また、副業を行う中で業務に関するトラブルが発生した場合は、自分で対処しなければなりません。そのため、事前に契約書などによって、業務内容や報酬について詳細に明文化しておくことが重要です。これにより、後々のトラブルを未然に防ぎ、安心して副業に取り組むことができます。
4-2. 社労士会への登録をする
選択する業務によっては、資格を持っているだけでなく、社労士登録が必要となる場合があります。特に、社労士の独占業務である案件を取り扱う場合には、登録をしていないことで法律違反となってしまうため、必ず社労士会へ登録することが必要です。
また、行政協力などの案内を受けるためにも、社労士会への登録が必要となります。
ただし、登録には実務経験など必要な要件があり、手続きには一定の費用と時間がかかるため、計画的に進めることが重要です。
※社労士の独占業務については、こちらの記事で詳しく解説しています。
→ 社労士登録は必要?費用や実務経験は? 4つの種別・登録手順をわかりやすく解説
4-3. 税に関する知識を持つ
副業を行う上で、税務に関する基礎知識は不可欠です。
例えば、一般的な会社員の場合、通常は年末調整で所得税が精算されますが、副業収入がある場合は確定申告が必要となることがあります。そのため、確定申告の方法や収入・支出の計上に関する知識を持ち、適切に納税することが求められます。
副業の種類が多岐に渡る場合や、収入が高額になる場合には、手続きが煩雑となる可能性があるため、税務署や税理士に相談をすることも検討する必要があります。
安定した副業を継続する上で、適切な税務手続きを行うことは重要な要素です。
5. 社労士資格で広がる副業の可能性
Q1. なぜ社労士資格は副業に適しているのですか?
A 社労士資格が副業に適している理由は主に3つです。
・独占業務がある
・高単価な副業も見込める
・在宅ワークに適している
Q2. 社労士の副業にはどのようなスタイルがありますか?
A. 主に以下の3つの副業スタイルが挙げられます。
・独占業務での副業
・コンサル業務での副業
・知識を活かしたその他業務(記事執筆、社労士資格試験の講師、行政機関での単発アルバイト)など
Q3. 社労士の副業の仕事はどのように見つけられますか?
A. 副業スタイルによって仕事の見つけ方は異なります。
・独占業務 → クラウドソーシングサイトの活用、知人や取引先、前職関係者からの紹介など
・コンサル業務 → 取引先や知人からの紹介、ブログやSNSでのオンライン情報発信、セミナーや無料講座の開催など
・記事執筆 → クラウドソーシングサイトなど
・試験講師 → 一般的な求人サイトや社労士講座を行う学校のHPなど
・行政機関のアルバイト → 社労士会からの紹介
Q4. 社労士が副業を成功させるためのポイントは何ですか?
A. 本業と副業を両立し、副業を成功させ継続するためには、以下のポイントが大切です。
・スケジュール管理をする
・小さく始める
・自分に合ったスタイルを考える
社労士資格は、これらの多様な副業スタイルに活用できるため、自分の生活スタイルに合わせて柔軟な働き方を選択する上で多くの魅力を持つ資格です。

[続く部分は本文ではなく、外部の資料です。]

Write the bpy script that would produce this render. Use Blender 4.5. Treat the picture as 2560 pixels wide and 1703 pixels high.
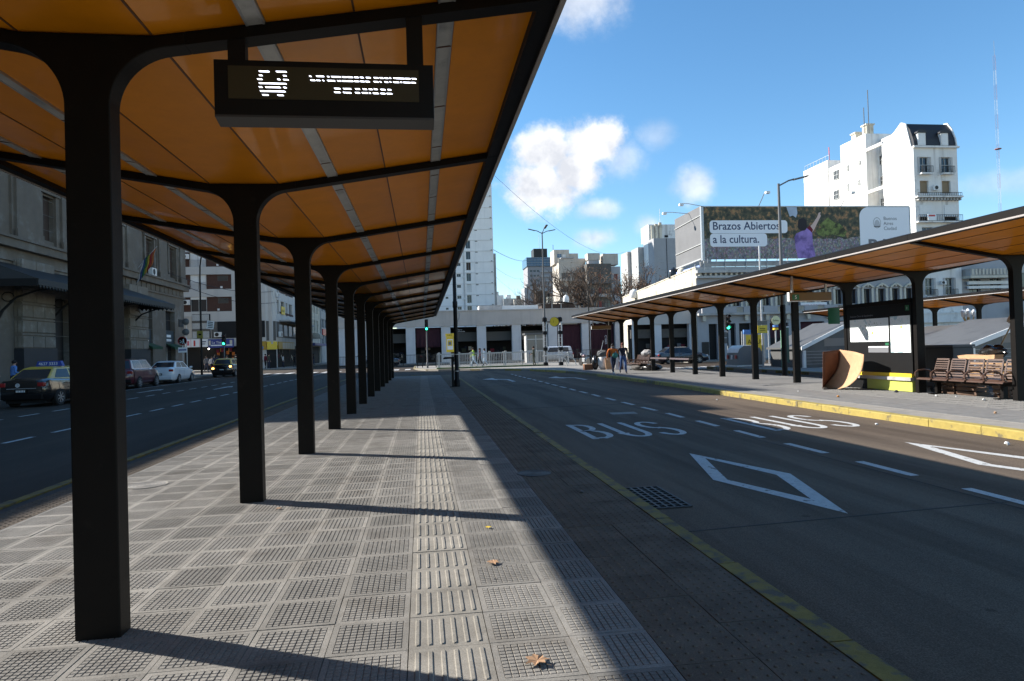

Q5. 社労士として副業を始める際に注意すべき点はありますか?
A. 副業を開始する上で重要な注意点がいくつかあります。
・本業の会社の副業規定確認
・事前に契約書などで業務内容や報酬を詳細に明文化しておくこと
・社労士会への登録
・税に関する知識
ここまで説明してきた通り、社労士資格は副業として多くの魅力を持つ資格です。
独占業務や労務コンサルティング業務、知識を活かしたその他の業務など、多様な副業スタイルに活用できるため、自分の生活スタイルに合わせて働き方を柔軟に選択することができます。
副業を成功させ、そして継続していくためには、社労士が行う副業の基礎知識を持つことが不可欠です。業務ごとの特徴を理解して、自分に合った働き方を選択することで、副業の可能性を最大限に引き出すことができます。